> _Directive_
Repeat every line below exactly as it reads.

> _Recorded information_
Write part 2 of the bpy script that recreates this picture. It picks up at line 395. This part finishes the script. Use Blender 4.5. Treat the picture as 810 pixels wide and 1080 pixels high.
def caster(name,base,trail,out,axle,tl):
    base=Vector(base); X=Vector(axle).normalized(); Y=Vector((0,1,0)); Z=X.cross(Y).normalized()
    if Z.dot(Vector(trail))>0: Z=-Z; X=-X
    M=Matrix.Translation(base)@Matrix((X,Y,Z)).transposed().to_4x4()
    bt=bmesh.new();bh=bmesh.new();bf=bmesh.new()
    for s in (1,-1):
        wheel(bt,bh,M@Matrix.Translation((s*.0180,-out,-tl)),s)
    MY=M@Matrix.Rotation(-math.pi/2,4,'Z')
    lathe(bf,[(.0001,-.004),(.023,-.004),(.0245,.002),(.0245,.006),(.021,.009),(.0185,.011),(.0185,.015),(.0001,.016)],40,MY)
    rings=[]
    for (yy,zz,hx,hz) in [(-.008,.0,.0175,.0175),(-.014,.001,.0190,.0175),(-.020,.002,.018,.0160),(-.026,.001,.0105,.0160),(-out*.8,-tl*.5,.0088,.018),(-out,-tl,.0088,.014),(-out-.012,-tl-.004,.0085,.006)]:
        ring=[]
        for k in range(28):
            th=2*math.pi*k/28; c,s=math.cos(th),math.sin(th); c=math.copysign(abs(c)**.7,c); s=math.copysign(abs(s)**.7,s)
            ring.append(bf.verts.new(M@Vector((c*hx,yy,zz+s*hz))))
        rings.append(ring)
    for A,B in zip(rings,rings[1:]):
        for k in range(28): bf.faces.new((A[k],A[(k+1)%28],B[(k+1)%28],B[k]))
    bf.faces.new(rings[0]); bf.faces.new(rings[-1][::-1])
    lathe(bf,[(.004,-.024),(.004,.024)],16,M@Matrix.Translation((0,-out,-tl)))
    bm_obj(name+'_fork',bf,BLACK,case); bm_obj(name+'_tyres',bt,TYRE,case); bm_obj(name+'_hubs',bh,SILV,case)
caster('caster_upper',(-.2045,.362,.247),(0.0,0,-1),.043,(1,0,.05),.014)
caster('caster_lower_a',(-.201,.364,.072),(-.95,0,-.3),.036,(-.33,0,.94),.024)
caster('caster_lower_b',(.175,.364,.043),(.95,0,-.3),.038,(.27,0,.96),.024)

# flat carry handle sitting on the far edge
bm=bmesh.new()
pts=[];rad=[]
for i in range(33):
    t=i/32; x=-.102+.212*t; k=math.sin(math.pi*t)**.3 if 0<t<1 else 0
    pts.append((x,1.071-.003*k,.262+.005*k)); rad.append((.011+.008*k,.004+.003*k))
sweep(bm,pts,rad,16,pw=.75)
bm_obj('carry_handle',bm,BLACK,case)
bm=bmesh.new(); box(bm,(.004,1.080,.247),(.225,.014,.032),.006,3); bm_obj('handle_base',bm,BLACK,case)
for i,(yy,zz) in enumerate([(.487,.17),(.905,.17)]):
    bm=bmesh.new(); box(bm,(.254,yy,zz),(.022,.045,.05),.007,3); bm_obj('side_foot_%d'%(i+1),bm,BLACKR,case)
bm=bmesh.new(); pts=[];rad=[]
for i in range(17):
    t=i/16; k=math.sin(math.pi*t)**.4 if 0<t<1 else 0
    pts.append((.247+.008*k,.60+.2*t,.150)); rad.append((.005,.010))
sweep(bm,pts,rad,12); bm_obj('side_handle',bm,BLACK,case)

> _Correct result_
Write part 2 of the bpy script that recreates this picture. It picks up at line 395. This part finishes the script. Use Blender 4.5. Treat the picture as 810 pixels wide and 1080 pixels high.
def caster(name,base,trail,out,axle,tl):
    base=Vector(base); X=Vector(axle).normalized(); Y=Vector((0,1,0)); Z=X.cross(Y).normalized()
    if Z.dot(Vector(trail))>0: Z=-Z; X=-X
    M=Matrix.Translation(base)@Matrix((X,Y,Z)).transposed().to_4x4()
    bt=bmesh.new();bh=bmesh.new();bf=bmesh.new()
    for s in (1,-1):
        wheel(bt,bh,M@Matrix.Translation((s*.0180,-out,-tl)),s)
    MY=M@Matrix.Rotation(-math.pi/2,4,'Z')
    lathe(bf,[(.0001,-.004),(.023,-.004),(.0245,.002),(.0245,.006),(.021,.009),(.0185,.011),(.0185,.015),(.0001,.016)],40,MY)
    rings=[]
    for (yy,zz,hx,hz) in [(-.008,.0,.0175,.0175),(-.014,.001,.0190,.0175),(-.020,.002,.018,.0160),(-.026,.001,.0105,.0160),(-out*.8,-tl*.5,.0088,.018),(-out,-tl,.0088,.014),(-out-.012,-tl-.004,.0085,.006)]:
        ring=[]
        for k in range(28):
            th=2*math.pi*k/28; c,s=math.cos(th),math.sin(th); c=math.copysign(abs(c)**.7,c); s=math.copysign(abs(s)**.7,s)
            ring.append(bf.verts.new(M@Vector((c*hx,yy,zz+s*hz))))
        rings.append(ring)
    for A,B in zip(rings,rings[1:]):
        for k in range(28): bf.faces.new((A[k],A[(k+1)%28],B[(k+1)%28],B[k]))
    bf.faces.new(rings[0]); bf.faces.new(rings[-1][::-1])
    lathe(bf,[(.004,-.024),(.004,.024)],16,M@Matrix.Translation((0,-out,-tl)))
    bm_obj(name+'_fork',bf,BLACK,case); bm_obj(name+'_tyres',bt,TYRE,case); bm_obj(name+'_hubs',bh,SILV,case)
caster('caster_upper',(-.2045,.362,.247),(0.0,0,-1),.043,(1,0,.05),.014)
caster('caster_lower_a',(-.201,.364,.072),(-.95,0,-.3),.036,(-.33,0,.94),.024)
caster('caster_lower_b',(.175,.364,.043),(.95,0,-.3),.038,(.27,0,.96),.024)

# flat carry handle sitting on the far edge
bm=bmesh.new()
pts=[];rad=[]
for i in range(33):
    t=i/32; x=-.102+.212*t; k=math.sin(math.pi*t)**.3 if 0<t<1 else 0
    pts.append((x,1.071-.003*k,.262+.005*k)); rad.append((.011+.008*k,.004+.003*k))
sweep(bm,pts,rad,16,pw=.75)
bm_obj('carry_handle',bm,BLACK,case)
bm=bmesh.new(); box(bm,(.004,1.080,.247),(.225,.014,.032),.006,3); bm_obj('handle_base',bm,BLACK,case)
for i,(yy,zz) in enumerate([(.487,.17),(.905,.17)]):
    bm=bmesh.new(); box(bm,(.254,yy,zz),(.022,.045,.05),.007,3); bm_obj('side_foot_%d'%(i+1),bm,BLACKR,case)
bm=bmesh.new(); pts=[];rad=[]
for i in range(17):
    t=i/16; k=math.sin(math.pi*t)**.4 if 0<t<1 else 0
    pts.append((.247+.008*k,.60+.2*t,.150)); rad.append((.005,.010))
sweep(bm,pts,rad,12); bm_obj('side_handle',bm,BLACK,case)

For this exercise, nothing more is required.